We have had trailheads and campgrounds closed but no new areas opened. Plus the decline in Forest Service recreation and road monies due to shifting the cost of fighting fires directly on to the Forest Service budget has had a big impact on accessibility. The roads to recreation sites have never been so bad (in my 22 years of work in the National Forests). Roads are being abandoned at an alarming rate. No budget exist for trail maintenance; this year all Forest Service offices had their rec budgets siphoned off to pay for the fires in California.
The Forest Service has their head in the sand (understandable due to budget constraints) on improving campgrounds with electrical hookups, yet this is the single most requested improvement we hear from campers that they desire in their national forests. Our baby-boomer campers have given up the tents for motorhomes and RVs yet still want to experience the outdoors as they have in the past. They want electrical hookups when they come to run their sleep apnea machines, their nebulizers and oxygen concentrators, monitors and microwaves.
The forests in many of my areas are in deplorable condition due to over maturity of the stand more than any other factor. Forests have a life cycle and many of the forests where these camps were located were mature when the camps were built, some 30 to 50 years ago. We can hardly keep up with the dead and dying trees that are over mature and die of natural causes, drought and bug infestations. Some areas where we have camps have over 90% of their trees dead in the surrounding forest due to blister rust and pine beetles. Other areas have had catastrophic blow downs because the trees are too big to withstand the forces of the normal wind cycles in that area. Once one location becomes denuded, adjacent areas are vulnerable. We have no understory of younger trees that are less susceptible to the forces of gale winds (70 to 80 mph with sustained winds of 50 mph). One forest surrounding camps I administer had 40% of its trees blow down in one wind event in 2007. This left us vulnerable to catastrophic wildfire which we experienced in 2008; now this area is mostly denuded and will take 20 to 30 years to regenerate to a "scenic" quality. It does not help that we have a climate of intimidation from environmentalists that sue 100% of logging proposal made by the National Forests here in Montana. This has deterred our Forest Service offices from even proposing the needed logging to keep these old, over-mature forests healthy. I am seeing the demise of 300-year old trees due to their over-mature environment. These over-mature forests with their bare and jack-straw mess of fallen trees are not scenic. Recreating in these areas is hampered by lack of clear trails due to falling trees. There is no possibility of recreating off a trail either.
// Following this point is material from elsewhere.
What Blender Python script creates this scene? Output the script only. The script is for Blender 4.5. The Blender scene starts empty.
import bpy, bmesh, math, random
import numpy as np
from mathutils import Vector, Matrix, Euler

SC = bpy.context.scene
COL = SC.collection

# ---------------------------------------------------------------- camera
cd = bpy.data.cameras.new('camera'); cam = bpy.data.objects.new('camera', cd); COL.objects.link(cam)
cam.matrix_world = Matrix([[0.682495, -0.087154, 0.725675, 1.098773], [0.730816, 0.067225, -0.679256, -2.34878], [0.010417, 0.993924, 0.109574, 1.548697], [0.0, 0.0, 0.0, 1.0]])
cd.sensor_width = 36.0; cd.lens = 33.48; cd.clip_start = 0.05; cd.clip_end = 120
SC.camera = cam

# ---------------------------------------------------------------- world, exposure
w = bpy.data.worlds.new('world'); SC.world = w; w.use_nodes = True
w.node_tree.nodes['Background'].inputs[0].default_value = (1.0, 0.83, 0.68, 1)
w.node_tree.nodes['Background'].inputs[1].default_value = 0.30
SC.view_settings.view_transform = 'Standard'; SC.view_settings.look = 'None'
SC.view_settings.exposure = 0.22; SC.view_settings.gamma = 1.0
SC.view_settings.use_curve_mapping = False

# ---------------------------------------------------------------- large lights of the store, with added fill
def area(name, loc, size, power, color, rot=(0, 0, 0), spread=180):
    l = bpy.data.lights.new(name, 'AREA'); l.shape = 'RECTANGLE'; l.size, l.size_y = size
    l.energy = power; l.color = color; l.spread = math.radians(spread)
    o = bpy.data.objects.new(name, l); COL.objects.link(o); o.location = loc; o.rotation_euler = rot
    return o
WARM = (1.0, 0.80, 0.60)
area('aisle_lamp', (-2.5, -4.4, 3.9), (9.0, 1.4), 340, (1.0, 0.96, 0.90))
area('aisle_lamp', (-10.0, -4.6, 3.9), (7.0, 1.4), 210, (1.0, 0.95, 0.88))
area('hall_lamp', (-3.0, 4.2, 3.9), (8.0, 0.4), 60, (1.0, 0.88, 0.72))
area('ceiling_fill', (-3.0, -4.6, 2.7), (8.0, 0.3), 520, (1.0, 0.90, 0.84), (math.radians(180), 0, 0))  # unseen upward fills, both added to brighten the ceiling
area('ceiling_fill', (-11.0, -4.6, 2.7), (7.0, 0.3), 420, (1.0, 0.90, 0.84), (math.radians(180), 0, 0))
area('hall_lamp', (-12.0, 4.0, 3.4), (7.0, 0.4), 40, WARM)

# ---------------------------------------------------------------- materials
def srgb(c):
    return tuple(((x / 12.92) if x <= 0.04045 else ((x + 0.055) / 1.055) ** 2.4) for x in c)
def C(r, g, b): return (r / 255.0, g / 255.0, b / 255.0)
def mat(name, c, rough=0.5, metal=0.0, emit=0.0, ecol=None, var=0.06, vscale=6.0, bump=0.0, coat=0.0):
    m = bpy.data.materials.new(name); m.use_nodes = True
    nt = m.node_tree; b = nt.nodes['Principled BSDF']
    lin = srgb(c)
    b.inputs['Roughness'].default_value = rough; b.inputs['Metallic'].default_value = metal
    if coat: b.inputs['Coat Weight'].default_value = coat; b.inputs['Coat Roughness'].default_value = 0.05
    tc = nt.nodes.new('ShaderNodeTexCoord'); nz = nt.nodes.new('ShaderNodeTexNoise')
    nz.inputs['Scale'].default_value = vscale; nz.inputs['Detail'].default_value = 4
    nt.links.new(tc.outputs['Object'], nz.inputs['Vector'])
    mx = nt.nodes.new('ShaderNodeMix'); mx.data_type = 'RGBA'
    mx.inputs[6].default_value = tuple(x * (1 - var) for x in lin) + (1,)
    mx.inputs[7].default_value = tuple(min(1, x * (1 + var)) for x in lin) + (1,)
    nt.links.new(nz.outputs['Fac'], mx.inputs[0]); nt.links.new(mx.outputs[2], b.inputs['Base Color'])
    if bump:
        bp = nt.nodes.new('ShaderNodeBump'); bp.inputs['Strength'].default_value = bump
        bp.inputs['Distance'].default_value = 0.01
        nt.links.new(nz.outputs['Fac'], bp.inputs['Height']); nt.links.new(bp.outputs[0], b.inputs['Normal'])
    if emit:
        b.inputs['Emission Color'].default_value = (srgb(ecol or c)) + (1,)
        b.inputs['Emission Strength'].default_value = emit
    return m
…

We, as stewards of the scenic environments of America, need to be vocal in this new administration about the decline in the forests due to the removal of managerial over-site from the Forest Service to untrained judges and environmental groups. The best tool the Forest Service possesses to reduce fire fuel buildup and to improve forest health is logging which also generates jobs and tax dollars for the local community. While we cannot return to the logging level of the 1980's which was probably not sustainable, we cannot afford to remain in the logging moratorium we are now experiencing. The Forest Service was mandated by Congress to spend $700 million every biennium to reduce fuel buildup at the expense of our roads, recreation and law enforcement budgets. Yet in the past, we successfully reduced fuel buildup by selling timber. You do the math; pay to have fuels removed from the forest or have private industry pay (at least most of the cost, if not all) with the resulting savings benefiting District budgets, local community tax base and recreation, law enforcement and roads within our National Forests. This is a solution readily available to the Forest Service that can have a great impact on future visits by the American people to their natural heritage.